>>>
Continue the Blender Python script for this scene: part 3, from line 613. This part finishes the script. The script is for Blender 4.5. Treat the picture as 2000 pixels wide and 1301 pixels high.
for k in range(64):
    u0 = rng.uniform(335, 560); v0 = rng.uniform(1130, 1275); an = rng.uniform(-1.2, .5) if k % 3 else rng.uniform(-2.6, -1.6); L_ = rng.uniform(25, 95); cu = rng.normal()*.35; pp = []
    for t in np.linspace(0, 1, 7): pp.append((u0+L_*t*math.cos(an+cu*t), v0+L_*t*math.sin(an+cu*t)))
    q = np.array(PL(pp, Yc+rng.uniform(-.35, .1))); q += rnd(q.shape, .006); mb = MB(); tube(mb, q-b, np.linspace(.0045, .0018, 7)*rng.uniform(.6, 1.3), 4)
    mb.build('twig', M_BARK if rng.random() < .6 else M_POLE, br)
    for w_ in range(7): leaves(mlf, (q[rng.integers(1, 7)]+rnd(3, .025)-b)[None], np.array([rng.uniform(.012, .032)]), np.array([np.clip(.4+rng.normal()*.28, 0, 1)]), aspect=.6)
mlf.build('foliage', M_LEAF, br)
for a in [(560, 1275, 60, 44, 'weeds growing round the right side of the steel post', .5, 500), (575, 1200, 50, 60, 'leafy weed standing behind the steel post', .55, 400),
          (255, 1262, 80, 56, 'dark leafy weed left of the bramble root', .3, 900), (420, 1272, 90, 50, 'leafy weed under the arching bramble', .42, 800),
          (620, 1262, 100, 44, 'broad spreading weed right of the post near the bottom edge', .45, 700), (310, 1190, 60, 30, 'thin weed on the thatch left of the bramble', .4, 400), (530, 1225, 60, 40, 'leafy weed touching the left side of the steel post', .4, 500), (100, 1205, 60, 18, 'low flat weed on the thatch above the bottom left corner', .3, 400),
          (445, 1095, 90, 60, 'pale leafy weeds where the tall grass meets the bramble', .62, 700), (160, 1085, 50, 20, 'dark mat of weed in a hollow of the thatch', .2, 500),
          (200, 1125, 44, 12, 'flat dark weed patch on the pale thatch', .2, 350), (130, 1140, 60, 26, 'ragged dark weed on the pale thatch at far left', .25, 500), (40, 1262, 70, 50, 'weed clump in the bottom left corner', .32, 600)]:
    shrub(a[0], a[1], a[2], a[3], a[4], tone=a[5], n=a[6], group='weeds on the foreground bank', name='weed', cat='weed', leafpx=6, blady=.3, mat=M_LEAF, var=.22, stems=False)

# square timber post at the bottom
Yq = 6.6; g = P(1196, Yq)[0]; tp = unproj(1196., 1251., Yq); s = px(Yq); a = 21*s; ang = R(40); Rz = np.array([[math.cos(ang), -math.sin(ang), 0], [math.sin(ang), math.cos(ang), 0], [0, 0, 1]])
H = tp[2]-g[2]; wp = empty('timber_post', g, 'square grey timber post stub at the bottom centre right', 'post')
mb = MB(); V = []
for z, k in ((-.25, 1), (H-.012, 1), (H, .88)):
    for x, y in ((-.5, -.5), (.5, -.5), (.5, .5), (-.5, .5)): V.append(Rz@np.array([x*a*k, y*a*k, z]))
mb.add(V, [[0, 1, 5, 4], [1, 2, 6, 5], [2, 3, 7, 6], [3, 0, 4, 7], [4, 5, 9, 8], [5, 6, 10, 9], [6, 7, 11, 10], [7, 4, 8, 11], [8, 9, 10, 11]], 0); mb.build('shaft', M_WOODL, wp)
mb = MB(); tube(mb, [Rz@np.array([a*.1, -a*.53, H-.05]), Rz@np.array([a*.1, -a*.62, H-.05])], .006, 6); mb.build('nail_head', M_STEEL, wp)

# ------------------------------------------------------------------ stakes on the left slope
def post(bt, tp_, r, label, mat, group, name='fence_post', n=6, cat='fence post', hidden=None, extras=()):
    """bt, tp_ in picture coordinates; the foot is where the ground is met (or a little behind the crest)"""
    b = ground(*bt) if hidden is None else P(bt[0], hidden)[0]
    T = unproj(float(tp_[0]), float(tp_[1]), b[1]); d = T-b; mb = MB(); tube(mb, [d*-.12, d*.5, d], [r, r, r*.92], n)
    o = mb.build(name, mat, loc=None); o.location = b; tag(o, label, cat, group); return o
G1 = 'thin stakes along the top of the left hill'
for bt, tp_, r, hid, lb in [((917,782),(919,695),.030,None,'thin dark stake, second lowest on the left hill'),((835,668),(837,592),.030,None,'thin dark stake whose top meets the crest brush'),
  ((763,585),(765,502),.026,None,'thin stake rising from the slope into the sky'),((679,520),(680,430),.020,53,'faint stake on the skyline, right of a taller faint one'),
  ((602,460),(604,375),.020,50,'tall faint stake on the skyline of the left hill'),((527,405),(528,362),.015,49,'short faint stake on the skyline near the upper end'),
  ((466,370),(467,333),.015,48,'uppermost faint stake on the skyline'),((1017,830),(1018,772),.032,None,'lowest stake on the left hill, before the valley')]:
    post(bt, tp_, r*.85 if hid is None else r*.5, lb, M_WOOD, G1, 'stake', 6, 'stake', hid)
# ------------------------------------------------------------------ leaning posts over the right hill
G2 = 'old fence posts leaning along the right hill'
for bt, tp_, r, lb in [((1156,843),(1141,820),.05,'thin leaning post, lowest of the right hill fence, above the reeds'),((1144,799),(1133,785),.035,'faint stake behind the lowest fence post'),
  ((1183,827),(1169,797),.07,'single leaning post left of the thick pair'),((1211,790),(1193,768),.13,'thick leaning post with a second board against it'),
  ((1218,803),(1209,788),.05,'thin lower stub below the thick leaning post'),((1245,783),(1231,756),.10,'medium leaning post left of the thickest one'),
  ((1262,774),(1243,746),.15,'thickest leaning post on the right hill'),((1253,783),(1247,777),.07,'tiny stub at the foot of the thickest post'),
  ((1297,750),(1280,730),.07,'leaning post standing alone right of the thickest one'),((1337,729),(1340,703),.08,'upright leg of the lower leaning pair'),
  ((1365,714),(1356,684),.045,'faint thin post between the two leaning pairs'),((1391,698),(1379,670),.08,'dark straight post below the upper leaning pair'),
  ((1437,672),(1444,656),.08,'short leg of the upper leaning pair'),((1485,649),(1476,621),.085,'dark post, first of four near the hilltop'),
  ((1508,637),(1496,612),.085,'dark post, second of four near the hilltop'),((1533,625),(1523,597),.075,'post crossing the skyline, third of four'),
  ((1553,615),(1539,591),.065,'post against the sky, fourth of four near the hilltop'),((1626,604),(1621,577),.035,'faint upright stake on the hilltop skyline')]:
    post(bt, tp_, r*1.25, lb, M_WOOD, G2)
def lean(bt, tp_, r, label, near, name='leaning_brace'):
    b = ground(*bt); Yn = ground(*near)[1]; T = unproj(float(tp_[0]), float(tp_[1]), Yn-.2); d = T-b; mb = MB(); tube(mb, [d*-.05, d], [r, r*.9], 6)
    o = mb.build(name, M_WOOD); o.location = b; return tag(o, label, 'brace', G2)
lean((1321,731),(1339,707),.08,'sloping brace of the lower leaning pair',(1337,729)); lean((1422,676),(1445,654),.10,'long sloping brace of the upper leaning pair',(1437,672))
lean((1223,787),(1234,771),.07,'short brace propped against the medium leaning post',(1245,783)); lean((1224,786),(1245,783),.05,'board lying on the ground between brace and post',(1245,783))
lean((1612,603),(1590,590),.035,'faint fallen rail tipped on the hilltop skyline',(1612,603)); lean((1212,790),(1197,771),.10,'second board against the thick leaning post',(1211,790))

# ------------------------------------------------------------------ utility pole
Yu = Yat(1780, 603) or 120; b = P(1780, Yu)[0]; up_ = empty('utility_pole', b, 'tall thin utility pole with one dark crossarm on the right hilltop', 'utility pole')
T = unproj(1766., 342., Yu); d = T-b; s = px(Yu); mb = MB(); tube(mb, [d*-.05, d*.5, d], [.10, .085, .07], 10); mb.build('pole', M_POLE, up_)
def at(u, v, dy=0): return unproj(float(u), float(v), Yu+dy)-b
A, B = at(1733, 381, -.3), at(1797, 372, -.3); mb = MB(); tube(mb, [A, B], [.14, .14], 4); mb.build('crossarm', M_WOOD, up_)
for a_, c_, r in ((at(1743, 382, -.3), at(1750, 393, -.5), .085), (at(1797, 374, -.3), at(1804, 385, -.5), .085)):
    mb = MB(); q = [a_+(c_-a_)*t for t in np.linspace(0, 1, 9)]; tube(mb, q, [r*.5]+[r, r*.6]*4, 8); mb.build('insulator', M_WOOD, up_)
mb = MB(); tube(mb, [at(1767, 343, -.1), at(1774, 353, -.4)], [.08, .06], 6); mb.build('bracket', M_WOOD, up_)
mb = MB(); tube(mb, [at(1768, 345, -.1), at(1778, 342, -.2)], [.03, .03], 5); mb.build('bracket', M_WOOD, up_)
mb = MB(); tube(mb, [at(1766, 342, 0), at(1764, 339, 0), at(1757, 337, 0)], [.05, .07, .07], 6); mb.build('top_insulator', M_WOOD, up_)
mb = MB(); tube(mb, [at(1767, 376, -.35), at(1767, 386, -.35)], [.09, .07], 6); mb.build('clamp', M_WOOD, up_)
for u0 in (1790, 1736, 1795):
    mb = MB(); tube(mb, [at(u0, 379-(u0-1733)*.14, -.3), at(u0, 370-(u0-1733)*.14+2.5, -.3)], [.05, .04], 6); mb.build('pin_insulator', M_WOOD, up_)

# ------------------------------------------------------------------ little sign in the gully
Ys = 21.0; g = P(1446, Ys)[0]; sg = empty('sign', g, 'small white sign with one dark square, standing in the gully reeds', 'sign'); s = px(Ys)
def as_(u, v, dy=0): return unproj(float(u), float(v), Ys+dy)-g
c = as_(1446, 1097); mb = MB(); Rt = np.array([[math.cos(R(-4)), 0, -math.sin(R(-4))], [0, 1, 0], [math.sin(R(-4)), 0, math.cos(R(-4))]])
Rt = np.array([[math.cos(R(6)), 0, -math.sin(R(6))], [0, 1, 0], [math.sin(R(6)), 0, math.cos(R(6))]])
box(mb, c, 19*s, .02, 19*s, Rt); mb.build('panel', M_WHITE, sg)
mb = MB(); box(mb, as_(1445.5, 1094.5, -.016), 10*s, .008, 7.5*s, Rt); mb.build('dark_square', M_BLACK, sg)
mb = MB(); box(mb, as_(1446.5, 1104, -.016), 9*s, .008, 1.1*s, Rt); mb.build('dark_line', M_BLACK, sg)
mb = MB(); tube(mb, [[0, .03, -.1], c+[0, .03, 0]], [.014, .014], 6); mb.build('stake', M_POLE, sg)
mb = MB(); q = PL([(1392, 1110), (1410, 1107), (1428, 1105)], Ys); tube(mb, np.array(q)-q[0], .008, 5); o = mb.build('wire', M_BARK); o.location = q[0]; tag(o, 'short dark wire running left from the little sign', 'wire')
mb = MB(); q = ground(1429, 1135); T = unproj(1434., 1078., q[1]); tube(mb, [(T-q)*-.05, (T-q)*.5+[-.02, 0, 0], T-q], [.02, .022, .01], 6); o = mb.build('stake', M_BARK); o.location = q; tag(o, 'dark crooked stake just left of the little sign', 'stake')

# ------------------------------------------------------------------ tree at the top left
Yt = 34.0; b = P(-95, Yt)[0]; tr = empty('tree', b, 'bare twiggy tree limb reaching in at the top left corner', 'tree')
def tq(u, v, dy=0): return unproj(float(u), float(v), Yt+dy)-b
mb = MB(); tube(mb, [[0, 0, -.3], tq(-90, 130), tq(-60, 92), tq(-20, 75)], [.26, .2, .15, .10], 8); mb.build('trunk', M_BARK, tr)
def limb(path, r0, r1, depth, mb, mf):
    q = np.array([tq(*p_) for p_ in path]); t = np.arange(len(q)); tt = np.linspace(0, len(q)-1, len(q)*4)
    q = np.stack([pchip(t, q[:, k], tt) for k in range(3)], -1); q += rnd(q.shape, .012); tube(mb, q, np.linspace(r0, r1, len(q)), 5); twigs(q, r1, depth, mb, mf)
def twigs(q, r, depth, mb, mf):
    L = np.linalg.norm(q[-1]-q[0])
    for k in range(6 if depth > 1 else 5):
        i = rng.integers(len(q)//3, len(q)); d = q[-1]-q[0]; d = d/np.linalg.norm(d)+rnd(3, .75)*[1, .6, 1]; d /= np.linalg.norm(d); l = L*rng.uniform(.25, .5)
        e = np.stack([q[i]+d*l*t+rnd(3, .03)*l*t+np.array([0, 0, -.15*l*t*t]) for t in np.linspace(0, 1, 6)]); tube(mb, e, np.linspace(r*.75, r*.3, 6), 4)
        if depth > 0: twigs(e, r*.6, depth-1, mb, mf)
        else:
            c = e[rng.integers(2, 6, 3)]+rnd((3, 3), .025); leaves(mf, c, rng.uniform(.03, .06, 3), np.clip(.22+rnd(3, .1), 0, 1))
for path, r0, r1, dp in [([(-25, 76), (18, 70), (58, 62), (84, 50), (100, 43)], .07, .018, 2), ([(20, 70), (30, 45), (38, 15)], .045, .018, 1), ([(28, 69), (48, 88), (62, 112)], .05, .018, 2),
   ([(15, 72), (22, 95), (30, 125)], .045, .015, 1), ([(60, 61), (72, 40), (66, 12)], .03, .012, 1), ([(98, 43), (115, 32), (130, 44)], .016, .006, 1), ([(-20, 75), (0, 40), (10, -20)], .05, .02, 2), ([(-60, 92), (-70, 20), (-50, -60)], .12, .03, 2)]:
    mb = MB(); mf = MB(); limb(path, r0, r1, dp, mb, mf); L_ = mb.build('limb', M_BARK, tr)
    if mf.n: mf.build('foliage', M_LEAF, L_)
<<<
Request - Find every line that holds "picture" and copy it.

Worked answer -
Continue the Blender Python script for this scene: part 3, from line 613. This part finishes the script. The script is for Blender 4.5. Treat the picture as 2000 pixels wide and 1301 pixels high.
    """bt, tp_ in picture coordinates; the foot is where the ground is met (or a little behind the crest)"""